Fully implemented by:

• Vector (a.k.a. 1-dimensional Array)
• BitVector (a.k.a. 1-dimensional BitArray)

PriorityQueue

The PriorityQueue type is available from the Collections module. It provides a basic priority queue implementation allowing for arbitrary key and priority types. Multiple identical keys are not permitted, but the priority of existing keys can be changed efficiently.

PriorityQueue(K, V[, ord])

Construct a new PriorityQueue, with keys of type K and values/priorites of type V. If an order is not given, the priority queue is min-ordered using the default comparison for V.

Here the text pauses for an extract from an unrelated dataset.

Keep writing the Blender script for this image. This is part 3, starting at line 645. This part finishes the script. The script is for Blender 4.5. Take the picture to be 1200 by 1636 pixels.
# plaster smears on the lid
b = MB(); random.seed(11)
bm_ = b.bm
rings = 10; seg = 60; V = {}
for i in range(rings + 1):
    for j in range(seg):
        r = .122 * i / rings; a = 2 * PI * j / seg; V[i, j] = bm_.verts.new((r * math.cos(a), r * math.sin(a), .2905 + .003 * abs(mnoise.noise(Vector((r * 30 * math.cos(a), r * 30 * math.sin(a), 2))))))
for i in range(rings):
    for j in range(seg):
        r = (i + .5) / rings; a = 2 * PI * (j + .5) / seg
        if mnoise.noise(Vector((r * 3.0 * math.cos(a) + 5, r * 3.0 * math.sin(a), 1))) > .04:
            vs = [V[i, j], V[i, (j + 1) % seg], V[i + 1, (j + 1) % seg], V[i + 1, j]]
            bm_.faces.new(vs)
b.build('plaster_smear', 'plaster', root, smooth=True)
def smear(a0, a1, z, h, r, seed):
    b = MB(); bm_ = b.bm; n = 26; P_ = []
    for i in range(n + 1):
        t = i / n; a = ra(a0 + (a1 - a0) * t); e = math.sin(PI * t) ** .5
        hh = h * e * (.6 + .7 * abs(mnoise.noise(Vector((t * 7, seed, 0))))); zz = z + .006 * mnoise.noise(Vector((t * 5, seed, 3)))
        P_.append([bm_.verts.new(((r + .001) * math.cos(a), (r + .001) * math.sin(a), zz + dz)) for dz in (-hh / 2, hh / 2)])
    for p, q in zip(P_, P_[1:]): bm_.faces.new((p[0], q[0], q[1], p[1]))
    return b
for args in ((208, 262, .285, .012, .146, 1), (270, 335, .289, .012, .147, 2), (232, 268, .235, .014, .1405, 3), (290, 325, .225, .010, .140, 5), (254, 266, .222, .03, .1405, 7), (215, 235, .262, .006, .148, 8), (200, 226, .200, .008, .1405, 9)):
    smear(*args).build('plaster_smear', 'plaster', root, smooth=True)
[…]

A PriorityQueue acts like a Dict, mapping values to their priorities, with the addition of a dequeue! function to remove the lowest priority element.

julia> a = Base.Collections.PriorityQueue(["a","b","c"],[2,3,1],Base.Order.Forward)
Base.Collections.PriorityQueue{String,Int64,Base.Order.ForwardOrdering} with 3 entries:
  "c" => 1
  "b" => 3
  "a" => 2

enqueue!(pq, k, v)

Insert the a key k into a priority queue pq with priority v.

julia> a = Base.Collections.PriorityQueue(["a","b","c"],[2,3,1],Base.Order.Forward)
Base.Collections.PriorityQueue{String,Int64,Base.Order.ForwardOrdering} with 3 entries:
  "c" => 1
  "b" => 3
  "a" => 2

julia> Base.Collections.enqueue!(a, "d", 4)
Base.Collections.PriorityQueue{String,Int64,Base.Order.ForwardOrdering} with 4 entries:
  "c" => 1
  "b" => 3
  "a" => 2
  "d" => 4

dequeue!(pq)

Remove and return the lowest priority key from a priority queue.

julia> a = Base.Collections.PriorityQueue(["a","b","c"],[2,3,1],Base.Order.Forward)
Base.Collections.PriorityQueue{String,Int64,Base.Order.ForwardOrdering} with 3 entries:
  "c" => 1
  "b" => 3
  "a" => 2

julia> Base.Collections.dequeue!(a)
"c"

julia> a
Base.Collections.PriorityQueue{String,Int64,Base.Order.ForwardOrdering} with 2 entries:
  "b" => 3
  "a" => 2

peek(pq)

Return the lowest priority key from a priority queue without removing that key from the queue.

PriorityQueue also behaves similarly to a Dict in that keys can be inserted and priorities accessed or changed using indexing notation.

julia> # Julia code
       pq = Collections.PriorityQueue();

julia> # Insert keys with associated priorities
       pq["a"] = 10; pq["b"] = 5; pq["c"] = 15; pq
Base.Collections.PriorityQueue{Any,Any,Base.Order.ForwardOrdering} with 3 entries:
  "c" => 15
  "b" => 5
  "a" => 10

julia> # Change the priority of an existing key
       pq["a"] = 0; pq
Base.Collections.PriorityQueue{Any,Any,Base.Order.ForwardOrdering} with 3 entries:
  "c" => 15
  "b" => 5
  "a" => 0

Heap Functions

Along with the PriorityQueue type, the Collections module provides lower level functions for performing binary heap operations on arrays. Each function takes an optional ordering argument. If not given, default ordering is used, so that elements popped from the heap are given in ascending order.

heapify(v, ord::Ordering=Forward)

Returns a new vector in binary heap order, optionally using the given ordering.

julia> a = [1,3,4,5,2];

julia> Base.Collections.heapify(a)
5-element Array{Int64,1}:
 1
 2
 4
 5
 3

julia> Base.Collections.heapify(a, Base.Order.Reverse)
5-element Array{Int64,1}:
 5
 3
 4
 1
 2

heapify!(v, ord::Ordering=Forward)

In-place heapify().

isheap(v, ord::Ordering=Forward)

Return true if an array is heap-ordered according to the given order.

julia> a = [1,2,3]
3-element Array{Int64,1}:
 1
 2
 3

julia> Base.Collections.isheap(a,Base.Order.Forward)
true

julia> Base.Collections.isheap(a,Base.Order.Reverse)
false

heappush!(v, x[, ord])

Given a binary heap-ordered array, push a new element x, preserving the heap property. For efficiency, this function does not check that the array is indeed heap-ordered.

heappop!(v[, ord])

Given a binary heap-ordered array, remove and return the lowest ordered element. For efficiency, this function does not check that the array is indeed heap-ordered.